Live Reviews

The Bad Plus with Django Bates @ Kings Place, London

20 November 2010


Jazz is always the most unpredictable and spontaneous of art forms. This transatlantic musical collaboration between America’s premier postmodern jazz trio and Europe’s quirkiest pianist and composer presented even more questions than usual. How would the unusual quartet featuring two pianos work? How would the musicians create and sustain their own space? Would Django Bates play his tenor horn? Would it be a performance of prepared music or unprepared free improvisation? Would it provide a fitting end to The Bad Plus’ prestigious residency at Kings Place?

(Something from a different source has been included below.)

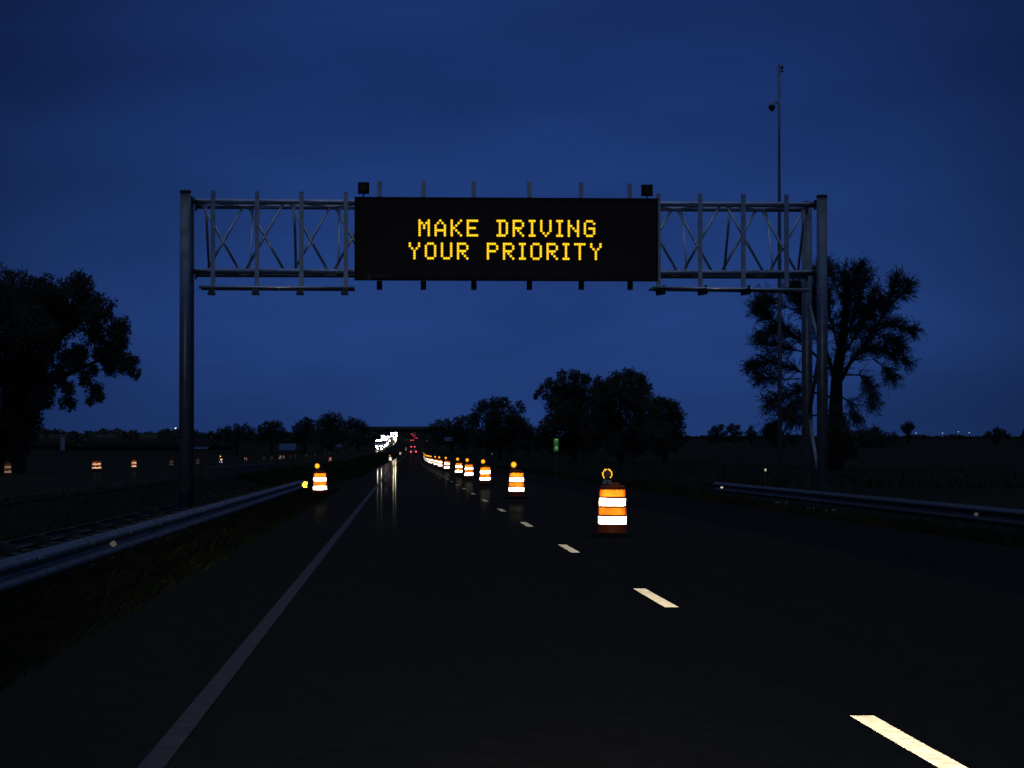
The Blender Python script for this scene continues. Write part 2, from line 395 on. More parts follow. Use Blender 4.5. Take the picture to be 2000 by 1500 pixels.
# ------------------------------------------------------------------ sign gantry
GY = 65.0; S = GY / F
def gx(px, Y=GY): return at(px, 600, Y).x
def gzp(py, Y=GY, px=1000): return at(px, py, Y).z
XL = gx(361.5); XR = at(1599, 600, 66.0).x
YF = 65.0; DEP = 1.9
root = empty("sign_gantry", (XL, YF, gz(XL, YF)), "long grey tubular truss gantry spanning the road", "gantry"); o0 = root.location.copy()
def G(x, y, z): return Vector((x, y, z)) - Vector((o0.x, o0.y, 0)) - Vector((0, 0, o0.z))
gantry_yaw = .45 / (XR - XL)               # right end stands slightly farther off
def yb(x): return YF + (x - XL) * gantry_yaw
ztop_l = at(361, 375, YF).z; ztop_r = at(1599, 384, yb(XR)).z
for X, zt in ((XL, ztop_l), (XR, ztop_r)):
    for dy in (0, DEP):
        y = yb(X) + dy; zb = gz(X, y) - .2
        ox = -.10 if dy and X == XR else (-.07 if dy else 0)
        s = MB(); s.lathe([(.158, 0), (.150, (zt - zb) * .6), (.142, zt - zb - .02)], 24, tuple(G(X + ox, y, zb)))
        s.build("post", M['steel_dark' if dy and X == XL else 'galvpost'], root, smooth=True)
        s = MB(); s.lathe([(.155, 0), (.155, .05), (.10, .075)], 24, tuple(G(X + ox, y, zt - .02))); s.build("post_cap", M['steel_dark'], root)
        s = MB(); s.lathe([(.42, 0), (.42, .42), (.38, .46)], 20, tuple(G(X + ox, y, zb + .0))); s.build("footing", M['concrete'], root)
    # slanting braces between the two posts of each leg
    zs = [gz(X, 66) + .9, gz(X, 66) + 2.8, gz(X, 66) + 4.7, gz(X, 66) + 6.0] if X == XR else []
    for i in range(len(zs) - 1):
        ya, yc = (yb(X) + .05, yb(X) + DEP) if i % 2 == 0 else (yb(X) + DEP, yb(X) + .05)
        s = MB(); s.tube(G(X - .05, ya, zs[i]), G(X - .05, yc, zs[i + 1]), .055, n=8); s.build("leg_brace", M['galv'], root, smooth=True)
CD = 1.35; C0 = .22                       # chord spacing front to back
zt_l = at(400, 392, YF).z; zt_r = at(1560, 398.5, yb(XR)).z
zbm_l = at(400, 528.5, YF).z; zbm_r = at(1560, 532, yb(XR)).z
def lerp(a, b, t): return a + (b - a) * t
def chord(x, lev, back):
    t = (x - XL) / (XR - XL)
    return Vector((x, yb(x) + C0 + (CD if back else 0), lerp(zt_l, zt_r, t) if lev else lerp(zbm_l, zbm_r, t)))
def GV(v): return G(v.x, v.y, v.z)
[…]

In the end, the performance transpired to be an intense blast of freely improvised music, with no interval. Sometimes the results were inspired and refreshing but they were also on occasions frustrating. The Bad Plus have a longstanding admiration for Django Bates, and the common ground between the two acts arguably lies in their provocative nature and ability to divide opinion. For every person besotted with The Bad Plus’ irreverent deconstruction of piano trio performance, there’s another person who despises their interpretations of contemporary pop music from the likes of Nirvana and Aphex Twin. Many admire Django Bates for his undoubted skill in composition and arrangement (especially for his work with Loose Tubes), but others cannot abide his quirky humour and whimsical approach to performance and presentation.

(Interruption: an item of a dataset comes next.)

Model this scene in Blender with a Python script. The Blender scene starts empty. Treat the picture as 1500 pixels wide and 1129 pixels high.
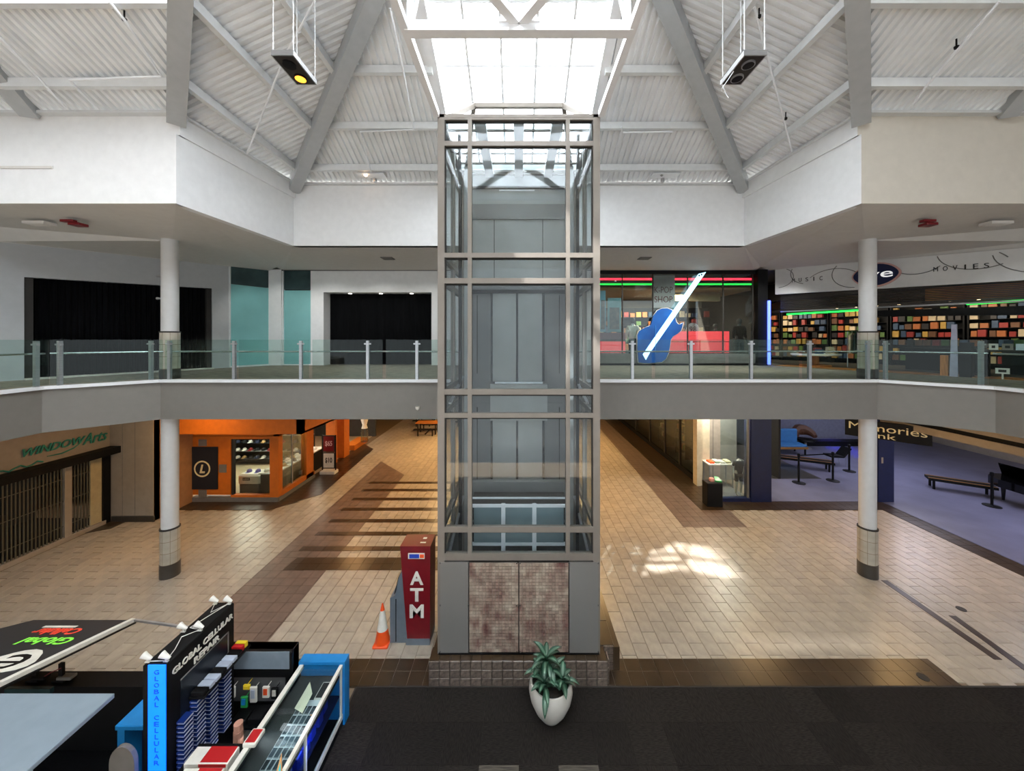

There were some fine moments in this concert, many of them characterised by idiosyncratic humour as much as by technical skill. The second improvisation was particularly impressive – beginning with Bates creating a world of unusual clicks and rustles from his synthesiser and laptop, and with pianist Ethan Iverson making percussive noises from his piano stool. The Bad Plus are brilliantly responsive and empathetic musicians, adept at creating varied textures and moods. The improvisations often gradually expanded before unfolding into righteous, relentless grooves.

Drummer Dave King, with his bulky and tattooed frame about as far removed from any stereotypes of a jazz musician as it’s possible to get, demonstrated his mischievous streak. He created a whole tapestry of sounds from the shells of his drums and by using his hands and fingers on the skins. He played an immersive, fascinating, richly nuanced solo and created a constant sheet of supportive sound that was impressive as much for its propulsive effect on the other musicians as for its dexterity. Bassist Reid Anderson also impressed, providing a solid rhythmic and harmonic basis for even the wildest of Bates’ flights of fancy.

Bates, dressed as usual in his peculiar wooly hat, jeans turned up to reveal comedy socks, was characteristically restless. He seemed tetchy, switching rapidly between different patches and sounds on his synth, sometimes singing through a sort of vocoder, and sometimes reaching for his tenor horn. Inevitably, he often dominated the improvising – his personal style an unstoppable barrage of notes with little recourse to conventional melodic or motivic improvising techniques. There were times when Ethan Iverson appeared to be striving for something more lyrical and focused, only to be pushed aside in favour of more supremely confident, insistent flourishes from Bates, sometimes using the most intrusive of his vast palette of synth sounds. When all four musicians were on the same page, the music was articulate and exciting but some tender moments were cast aside almost as soon as they had begun. A duet between Iverson on piano and Bates on tenor horn could have developed into something spacious but affecting but was very quickly curtailed.

The Bad Plus have become as famous in the jazz community for their self-mocking but insightful blogging as for their music. This residency has offered a timely reminder that there is definitely still life in their unusual music. The collaboration with Bates was clearly one of mutual respect, perhaps designed to push the group to their most frenetic extremes. It’s great that jazz, so often unfairly dismissed as a cerebral or pretentious form, should present us with two acts who so deftly combine humour and depth. Yet there were times when a little more breathing space would have been appreciated. A freely improvised set may not be the best context for the manifold talents of these two extraordinary acts.